> I'm surprised that people consider Python to be part of it. However, APT depends on Perl

Pardon?

  $ file `which apt`
  /usr/local/bin/apt: Python script, ASCII text executable

Which apt is that?

? file `which apt`

/usr/bin/apt: ELF 64-bit LSB pie executable, x86-64, version 1 (SYSV), dynamically linked, interpreter /lib64/ld-linux-x86-64.so.2, BuildID[sha1]=157631f2617f73dee730273c7c598fd4d17b7284, for GNU/Linux 3.2.0, stripped

Debian doesn't ship files in /usr/local.

You can of course add your own "apt" binary in /usr/local/bin/apt which can be written in any language you like, say COBOL, Java, Common Lisp or Python.

Ah, of course. I guess this wrapper is provided by Mint.

I am curious: What does the wrapper do?
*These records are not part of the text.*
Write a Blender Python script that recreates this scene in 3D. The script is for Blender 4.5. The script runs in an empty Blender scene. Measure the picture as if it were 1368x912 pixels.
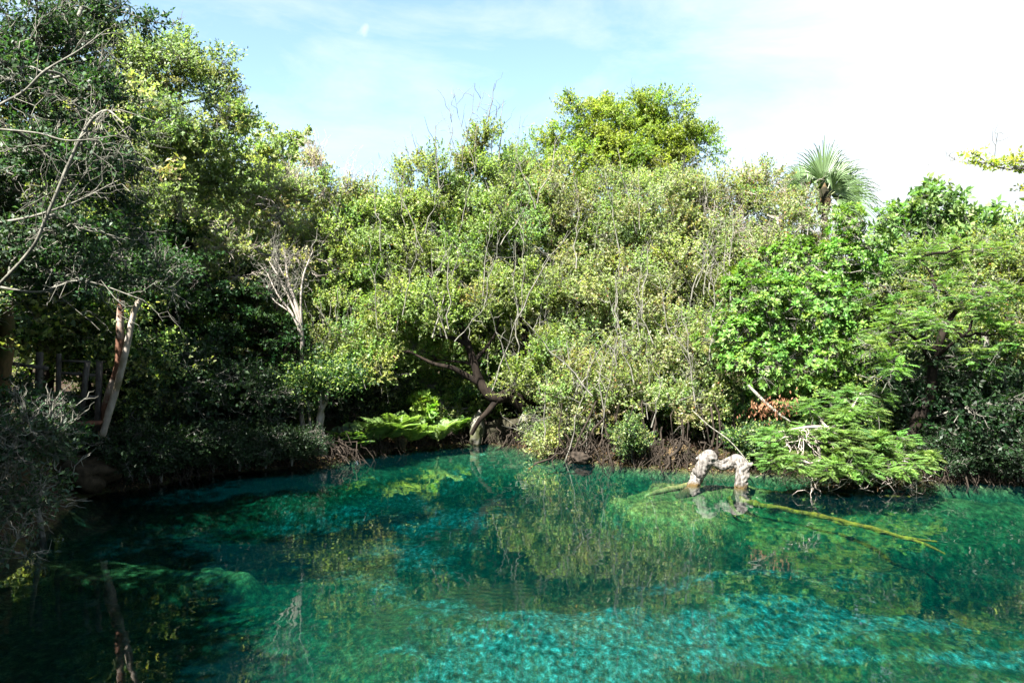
import bpy, math, random
import numpy as np

# ------------------------------------------------------------------ camera, world, sun, exposure
sc = bpy.context.scene
COL = sc.collection
PI = math.pi
F = 1074.0; CX, CY, CAMZ = 684.0, 456.0, 3.0
cam_d = bpy.data.cameras.new('camera'); cam = bpy.data.objects.new('camera', cam_d); COL.objects.link(cam)
cam.location = (0, 0, CAMZ); cam.rotation_euler = (PI/2, 0, 0)
cam_d.sensor_width = 36.0; cam_d.lens = 36.0*F/1368.0; cam_d.clip_start = 0.1; cam_d.clip_end = 3000
sc.camera = cam

SUN_AZ = math.radians(-147)      # compass direction of the sun seen from +Y, clockwise: behind and left of the camera
SUN_EL = math.radians(53)
world = bpy.data.worlds.new('World'); sc.world = world; world.use_nodes = True
nt = world.node_tree; nt.nodes.clear()
def N(nt, t, **kw):
    n = nt.nodes.new(t)
    for k, v in kw.items():
        if k in n.inputs.keys() if hasattr(n.inputs, 'keys') else False: n.inputs[k].default_value = v
        else: setattr(n, k, v)
    return n
def L(nt, a, b): nt.links.new(a, b)
out = N(nt, 'ShaderNodeOutputWorld'); bg = N(nt, 'ShaderNodeBackground'); bg.inputs['Strength'].default_value = 0.05
sky = N(nt, 'ShaderNodeTexSky'); sky.sky_type = 'NISHITA'; sky.sun_disc = False
sky.sun_elevation = SUN_EL; sky.sun_rotation = SUN_AZ
sky.air_density = 1.0; sky.dust_density = 1.2; sky.ozone_density = 1.0
tc = N(nt, 'ShaderNodeTexCoord')
nrm = N(nt, 'ShaderNodeVectorMath'); nrm.operation = 'NORMALIZE'; L(nt, tc.outputs['Generated'], nrm.inputs[0])
sep = N(nt, 'ShaderNodeSeparateXYZ'); L(nt, nrm.outputs[0], sep.inputs[0])
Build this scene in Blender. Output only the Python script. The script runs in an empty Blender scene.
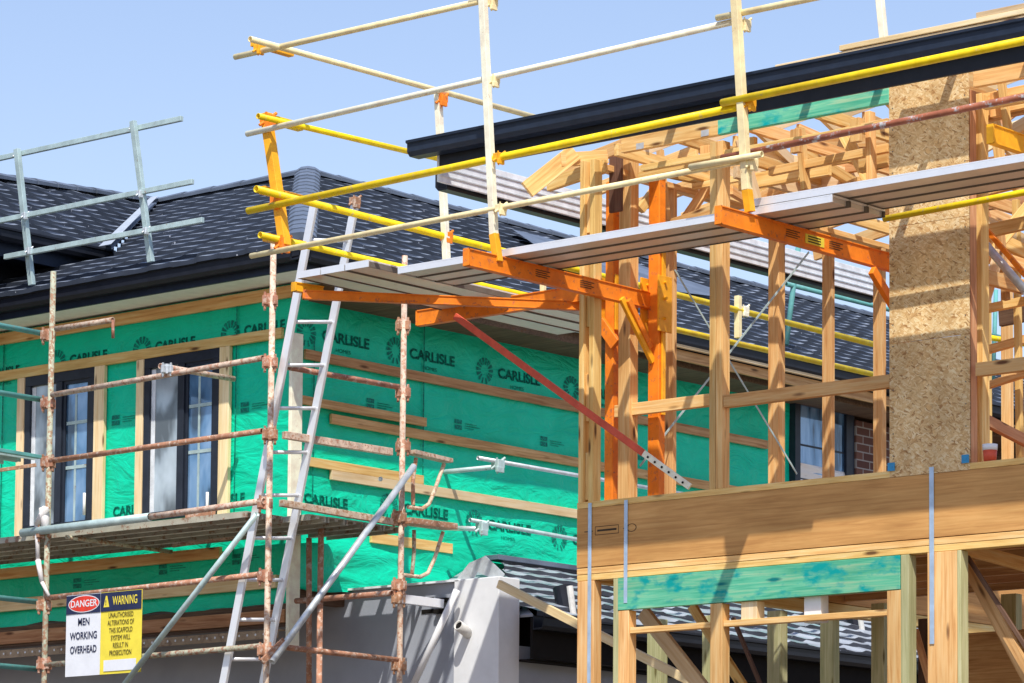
import bpy, bmesh, math, random
from mathutils import Vector, Matrix, noise
random.seed(7)
R = math.radians
scene = bpy.context.scene
C = scene.collection
W = {}

# ------------------------------------------------------------------ camera maths
F, CX, CY = 3420., 512., 651.5          # focal length and principal point in pixels (vertical shift lens)
PITCH, ROLL = R(5), R(.45)
hh = Vector((-.651, .759, 0)).normalized()
rr = Vector((hh.y, -hh.x, 0))
Dv = math.cos(PITCH)*hh + Vector((0, 0, math.sin(PITCH)))
U0 = -math.sin(PITCH)*hh + Vector((0, 0, math.cos(PITCH)))
Rv = math.cos(ROLL)*rr + math.sin(ROLL)*U0
Uv = -math.sin(ROLL)*rr + math.cos(ROLL)*U0
def ray(u, v): return Dv + (u-CX)/F*Rv - (v-CY)/F*Uv
CAM = -25*ray(577, 503)
def at(u, v, x=None, y=None, z=None):
    """survey a point of the photo on a known wall / floor plane"""
    d = ray(u, v)
    t = (x-CAM.x)/d.x if x is not None else (y-CAM.y)/d.y if y is not None else (z-CAM.z)/d.z
    return CAM + t*d
def on_plane(u, v, p, n):
    d = ray(u, v); n = Vector(n); return CAM + d*((Vector(p)-CAM).dot(n)/d.dot(n))

cam = bpy.data.cameras.new('camera'); co = bpy.data.objects.new('camera', cam); C.objects.link(co)
cam.sensor_width = 36; cam.lens = F*36/1024; cam.shift_y = (CY-341.5)/1024; cam.clip_end = 3000
m = Matrix((Rv, Uv, -Dv)).transposed().to_4x4(); m.translation = CAM
co.matrix_world = m; scene.camera = co

# ------------------------------------------------------------------ materials
def new_mat(name):
    mt = bpy.data.materials.new(name); mt.use_nodes = True
    nt = mt.node_tree; nt.nodes['Principled BSDF'].inputs['Specular IOR Level'].default_value = .22; return mt, nt, nt.nodes['Principled BSDF']
def ramp(nt, stops):
    n = nt.nodes.new('ShaderNodeValToRGB'); e = n.color_ramp.elements
    while len(e) < len(stops): e.new(.5)
    for k, (p, c) in enumerate(stops): e[k].position = p; e[k].color = (*c, 1)
    return n
def coords(nt, scale, rnd=True, rot=(0, 0, 0)):
    tc = nt.nodes.new('ShaderNodeTexCoord'); mp = nt.nodes.new('ShaderNodeMapping')
    mp.inputs['Scale'].default_value = scale; mp.inputs['Rotation'].default_value = rot
    nt.links.new(tc.outputs['Object'], mp.inputs['Vector'])
    if rnd:
        oi = nt.nodes.new('ShaderNodeObjectInfo'); ml = nt.nodes.new('ShaderNodeMath'); ml.operation = 'MULTIPLY'; ml.inputs[1].default_value = 37
        cb = nt.nodes.new('ShaderNodeCombineXYZ'); ad = nt.nodes.new('ShaderNodeVectorMath'); ad.operation = 'ADD'
        nt.links.new(oi.outputs['Random'], ml.inputs[0])
        for i in range(3): nt.links.new(ml.outputs[0], cb.inputs[i])
        nt.links.new(mp.outputs[0], ad.inputs[0]); nt.links.new(cb.outputs[0], ad.inputs[1]); return ad.outputs[0]
    return mp.outputs[0]
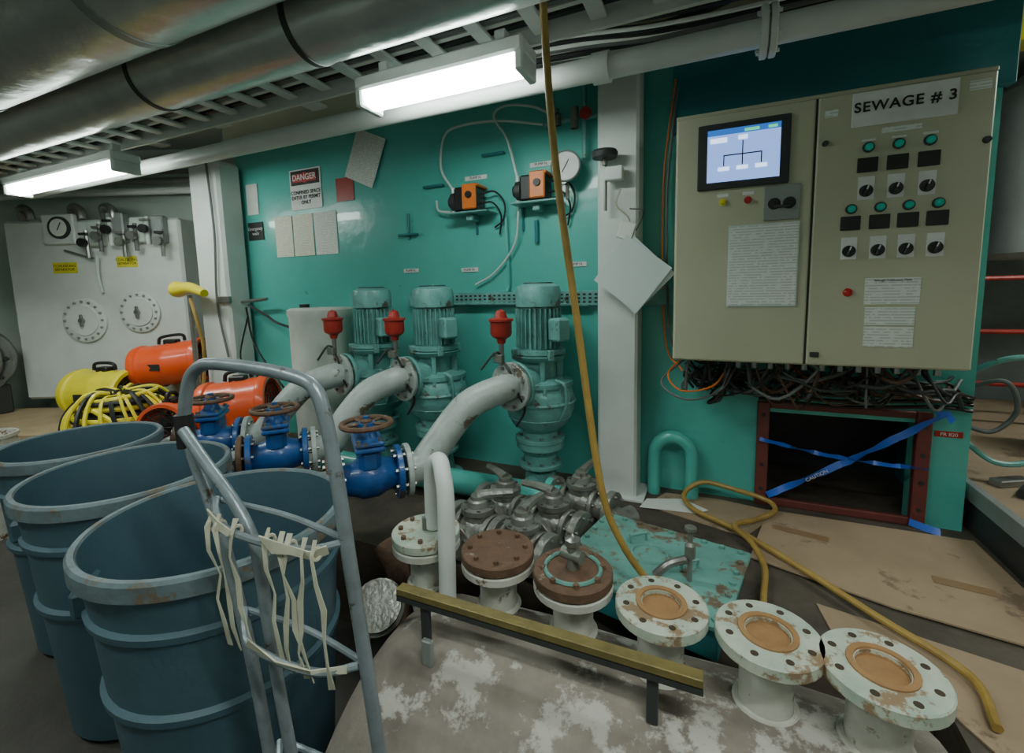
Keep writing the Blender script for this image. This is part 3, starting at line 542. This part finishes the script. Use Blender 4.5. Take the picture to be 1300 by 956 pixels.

Can you share the source code here?

It appears to re-organize various apt-related commands and sub-commands (including ones provided by additional distro-specific scripts) so that they're all available as sub-commands of `apt`. I don't do much micro-management so I haven't really thought about what the "proper" underlying commands are, except when I've had to look up specific `dpkg` invocations. It's about 200 lines.

Sorry, I meant that something in the package management stack depends on Perl (not APT specifically).

It looks like in trixie, it's libpam-modules that pulls in debconf, which is written in Perl. And libpam-modules is required by util-linux, which is Essential: yes.